Reputation: 4963
Is there a performance difference between using a BETWEEN clause or using <= AND >= comparisons?
i.e. these two queries:
SELECT *
FROM table
WHERE year BETWEEN '2005' AND '2010';
...and
SELECT *
FROM table
WHERE year >= '2005' AND year <= '2010';
In this example, the year column is VARCHAR2(4) with an index on it.
Upvotes: 48
Views: 87160
Reputation: 10529
You better check your execution plans because there can be some weird edge cases where BETWEEN
can have a different execution plan from the standard >= and <= combination.
For example, this blog post shows an explain plan difference when using partitioning in Oracle 10g. However, I was unable to reproduce the issue in 19c.
Caveat emptor obviously. But since execution plans can change over time and I really do not have an appetite to test such things, I rather not use BETWEEN at all.
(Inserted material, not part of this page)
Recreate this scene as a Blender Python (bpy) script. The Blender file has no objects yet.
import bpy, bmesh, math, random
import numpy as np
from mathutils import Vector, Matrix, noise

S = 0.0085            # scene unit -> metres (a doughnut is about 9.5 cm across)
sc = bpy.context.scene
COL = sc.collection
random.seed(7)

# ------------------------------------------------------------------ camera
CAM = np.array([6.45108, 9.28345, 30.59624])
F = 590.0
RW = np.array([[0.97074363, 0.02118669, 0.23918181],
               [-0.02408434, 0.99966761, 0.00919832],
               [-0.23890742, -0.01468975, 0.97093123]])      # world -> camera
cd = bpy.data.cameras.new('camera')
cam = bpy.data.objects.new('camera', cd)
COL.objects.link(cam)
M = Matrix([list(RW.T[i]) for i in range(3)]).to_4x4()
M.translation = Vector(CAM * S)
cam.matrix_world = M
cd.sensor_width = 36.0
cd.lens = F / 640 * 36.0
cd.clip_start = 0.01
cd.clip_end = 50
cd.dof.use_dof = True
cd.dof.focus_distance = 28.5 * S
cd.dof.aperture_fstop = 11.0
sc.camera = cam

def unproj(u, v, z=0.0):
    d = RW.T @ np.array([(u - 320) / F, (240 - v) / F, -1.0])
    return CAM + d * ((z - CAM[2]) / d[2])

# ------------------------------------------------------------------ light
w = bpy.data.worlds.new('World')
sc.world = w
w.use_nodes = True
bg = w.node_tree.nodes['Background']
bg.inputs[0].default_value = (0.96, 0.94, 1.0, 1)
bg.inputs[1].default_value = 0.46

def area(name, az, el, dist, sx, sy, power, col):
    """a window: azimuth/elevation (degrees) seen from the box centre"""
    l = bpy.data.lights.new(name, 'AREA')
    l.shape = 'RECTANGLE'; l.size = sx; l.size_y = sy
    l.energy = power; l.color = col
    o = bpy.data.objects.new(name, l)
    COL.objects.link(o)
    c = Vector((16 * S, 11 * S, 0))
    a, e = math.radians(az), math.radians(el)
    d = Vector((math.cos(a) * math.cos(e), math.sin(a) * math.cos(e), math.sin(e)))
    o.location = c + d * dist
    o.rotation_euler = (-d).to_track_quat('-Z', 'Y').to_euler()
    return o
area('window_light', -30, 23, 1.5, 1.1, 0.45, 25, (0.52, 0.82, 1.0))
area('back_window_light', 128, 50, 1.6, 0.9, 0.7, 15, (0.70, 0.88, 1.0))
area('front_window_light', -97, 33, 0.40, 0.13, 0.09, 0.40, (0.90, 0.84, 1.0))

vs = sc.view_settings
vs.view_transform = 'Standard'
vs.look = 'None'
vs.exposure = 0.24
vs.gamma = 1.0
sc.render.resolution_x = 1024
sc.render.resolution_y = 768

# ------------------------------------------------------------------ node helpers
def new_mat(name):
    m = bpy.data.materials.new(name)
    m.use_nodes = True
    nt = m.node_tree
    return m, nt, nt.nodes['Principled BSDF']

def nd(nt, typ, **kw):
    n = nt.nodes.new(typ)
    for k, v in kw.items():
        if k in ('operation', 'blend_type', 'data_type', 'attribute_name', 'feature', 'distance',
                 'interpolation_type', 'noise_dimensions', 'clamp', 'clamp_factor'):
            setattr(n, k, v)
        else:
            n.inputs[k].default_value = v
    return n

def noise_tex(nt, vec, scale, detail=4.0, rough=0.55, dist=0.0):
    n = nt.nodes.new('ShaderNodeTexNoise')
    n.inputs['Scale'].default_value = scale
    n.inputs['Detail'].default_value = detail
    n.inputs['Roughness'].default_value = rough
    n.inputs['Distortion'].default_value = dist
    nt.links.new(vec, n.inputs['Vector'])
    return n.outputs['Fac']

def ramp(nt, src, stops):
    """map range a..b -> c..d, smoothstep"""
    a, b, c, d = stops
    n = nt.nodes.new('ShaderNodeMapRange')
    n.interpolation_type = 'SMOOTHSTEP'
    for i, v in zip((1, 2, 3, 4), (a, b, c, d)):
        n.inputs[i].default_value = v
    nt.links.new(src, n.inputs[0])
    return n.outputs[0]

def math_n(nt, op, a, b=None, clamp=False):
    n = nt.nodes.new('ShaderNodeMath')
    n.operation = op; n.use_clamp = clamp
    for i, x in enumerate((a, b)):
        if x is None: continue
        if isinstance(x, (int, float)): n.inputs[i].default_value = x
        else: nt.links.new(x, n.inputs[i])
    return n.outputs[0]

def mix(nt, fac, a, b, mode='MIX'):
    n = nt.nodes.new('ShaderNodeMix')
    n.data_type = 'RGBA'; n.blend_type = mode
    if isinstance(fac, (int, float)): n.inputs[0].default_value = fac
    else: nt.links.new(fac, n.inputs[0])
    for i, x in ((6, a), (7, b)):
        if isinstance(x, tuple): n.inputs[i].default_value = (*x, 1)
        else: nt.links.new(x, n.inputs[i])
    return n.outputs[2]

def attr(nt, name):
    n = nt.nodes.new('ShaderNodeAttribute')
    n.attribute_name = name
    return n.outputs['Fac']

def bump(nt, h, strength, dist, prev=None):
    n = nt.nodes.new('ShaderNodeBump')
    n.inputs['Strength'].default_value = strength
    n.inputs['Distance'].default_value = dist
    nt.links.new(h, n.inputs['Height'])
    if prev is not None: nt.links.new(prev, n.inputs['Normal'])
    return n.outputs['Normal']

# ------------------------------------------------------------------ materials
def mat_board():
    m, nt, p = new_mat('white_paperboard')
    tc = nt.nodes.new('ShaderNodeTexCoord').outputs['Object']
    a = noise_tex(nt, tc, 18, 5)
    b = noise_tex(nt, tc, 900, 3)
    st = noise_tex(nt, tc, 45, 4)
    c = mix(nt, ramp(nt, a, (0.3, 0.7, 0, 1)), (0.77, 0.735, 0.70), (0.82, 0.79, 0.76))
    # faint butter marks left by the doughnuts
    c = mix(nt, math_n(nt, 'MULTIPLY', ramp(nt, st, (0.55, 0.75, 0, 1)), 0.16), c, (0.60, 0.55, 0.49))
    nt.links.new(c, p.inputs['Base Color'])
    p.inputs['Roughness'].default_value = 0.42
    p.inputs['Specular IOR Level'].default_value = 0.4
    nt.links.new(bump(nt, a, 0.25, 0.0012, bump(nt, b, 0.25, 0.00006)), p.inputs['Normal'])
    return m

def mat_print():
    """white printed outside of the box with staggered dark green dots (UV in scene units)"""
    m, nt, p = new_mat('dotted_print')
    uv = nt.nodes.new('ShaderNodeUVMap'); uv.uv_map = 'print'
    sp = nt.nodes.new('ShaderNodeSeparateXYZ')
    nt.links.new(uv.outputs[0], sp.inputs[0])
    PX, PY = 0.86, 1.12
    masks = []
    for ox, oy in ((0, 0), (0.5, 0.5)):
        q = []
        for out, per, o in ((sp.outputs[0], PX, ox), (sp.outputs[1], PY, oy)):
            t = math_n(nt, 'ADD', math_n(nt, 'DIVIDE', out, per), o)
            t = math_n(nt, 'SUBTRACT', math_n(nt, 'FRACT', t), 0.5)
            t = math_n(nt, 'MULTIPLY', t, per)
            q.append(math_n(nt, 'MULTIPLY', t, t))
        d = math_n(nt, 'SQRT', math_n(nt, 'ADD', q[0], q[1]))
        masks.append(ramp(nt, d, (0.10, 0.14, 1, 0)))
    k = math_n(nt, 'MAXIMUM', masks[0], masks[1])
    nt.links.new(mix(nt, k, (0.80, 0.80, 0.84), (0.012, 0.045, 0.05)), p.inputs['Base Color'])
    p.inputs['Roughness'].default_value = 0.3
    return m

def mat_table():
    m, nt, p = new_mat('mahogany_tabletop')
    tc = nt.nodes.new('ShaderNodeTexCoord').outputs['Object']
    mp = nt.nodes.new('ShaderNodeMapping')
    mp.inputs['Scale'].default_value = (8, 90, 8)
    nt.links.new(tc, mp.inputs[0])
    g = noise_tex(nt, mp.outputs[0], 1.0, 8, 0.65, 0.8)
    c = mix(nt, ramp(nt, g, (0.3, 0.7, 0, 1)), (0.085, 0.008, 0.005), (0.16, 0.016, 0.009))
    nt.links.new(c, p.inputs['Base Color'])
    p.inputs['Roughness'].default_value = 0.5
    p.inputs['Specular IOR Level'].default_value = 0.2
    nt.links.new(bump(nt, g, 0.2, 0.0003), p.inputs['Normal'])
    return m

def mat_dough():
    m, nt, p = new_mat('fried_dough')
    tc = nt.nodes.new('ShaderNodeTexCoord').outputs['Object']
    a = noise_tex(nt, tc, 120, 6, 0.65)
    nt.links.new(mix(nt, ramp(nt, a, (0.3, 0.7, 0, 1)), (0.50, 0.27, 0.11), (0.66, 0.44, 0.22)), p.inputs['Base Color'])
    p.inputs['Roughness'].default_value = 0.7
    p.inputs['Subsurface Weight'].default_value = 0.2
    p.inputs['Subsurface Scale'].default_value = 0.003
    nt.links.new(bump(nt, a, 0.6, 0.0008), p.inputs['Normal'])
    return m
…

Sometimes less choice is better.
Upvotes: 1
Reputation: 4963
There is no performance difference between the two example queries because BETWEEN
is simply a shorthand way of expressing an inclusive range comparison. When Oracle parses the BETWEEN
condition it will automatically expand out into separate comparison clauses:
ex.
SELECT *
FROM table
WHERE column BETWEEN :lower_bound AND :upper_bound
...will automatically become:
SELECT *
FROM table
WHERE :lower_bound <= column
AND :upper_bound >= column
This behavior can be verified by examining the explain plans. In this case, both queries will produce the same explain plan, and both will show the same expression used to filter the results:
Predicate Information (identified by operation id):
---------------------------------------------------
1 - filter("YEAR"<='2010' AND "YEAR">='2005')
Upvotes: 26
Reputation: 59
run1 "X>=Y AND X<=Z"
run2 "X BETWEEN Y AND Z"
I get one Plan hash value
when I run explain plan twice.
But Tom's runStats_pkg get diffent result:
Run1 ran in 1 cpu hsecs
Run2 ran in 1 cpu hsecs
run 1 ran in 100% of the time
Name Run1 Run2 Diff
STAT...recursive calls 12 13 1
STAT...CPU used by this sessio 2 3 1
STAT...physical read total IO 0 1 1
STAT...consistent gets 18 19 1
...
...
LATCH.row cache objects 44,375 1,121 -43,254
LATCH.cache buffers chains 68,814 1,397 -67,417
STAT...logical read bytes from 655,360 573,440 -81,920
STAT...session uga memory max 123,512 0 -123,512
STAT...session pga memory 262,144 65,536 -196,608
STAT...session pga memory max 262,144 65,536 -196,608
STAT...session uga memory -327,440 65,488 392,928
Run1 latches total versus runs -- difference and pct
Run1 Run2 Diff Pct
203,927 28,673 -175,254 711.22%
Upvotes: 0
Reputation: 79185
Actually it depends on your DBMS engine.
Some database management systems will compute twice your expression (once for each comparison), and only once when you use BETWEEN
.
Actually if the expression can have a non-deterministic result BETWEEN
will have a different behaviour, compare the following in SQLite:
WHERE RANDOM() BETWEEN x AND y -- one random value generated
WHERE RANDOM() >= x AND RANDOM() <= y -- two distinct random values generated
This can be very time consuming if your expression is (for example) a subquery.
Upvotes: 6
Reputation: 220902
It may be worth considering the SQL standard for this (although this might not correspond to all implementations, even if it should):
Format
<between predicate> ::=
<row value constructor> [ NOT ] BETWEEN
<row value constructor> AND <row value constructor>
Syntax Rules
[...]
6) "X BETWEEN Y AND Z" is equivalent to "X>=Y AND X<=Z".
Having said so, there is no difference in behaviour, although for complex X
, there may be a difference in parsing time, as mentioned by Benoit here
Found in http://www.contrib.andrew.cmu.edu/~shadow/sql/sql1992.txt
Upvotes: 1
Reputation: 425391
There is no difference.
Note that BETWEEN
is always inclusive and sensitive to the order of the arguments.
BETWEEN '2010' AND '2005'
will never be TRUE
.
Upvotes: 35
Reputation: 1000
It should be the same.
Good database engine will generate same plan for that expression.
Upvotes: 1
Reputation: 15473
When in doubt (for Oracle anyway), run an explain plan and you'll see what the optimizer wants to do. This would apply to most questions about "is there a performance difference between ...". Of course there are a lot of other tools also, but explain plan is a good start.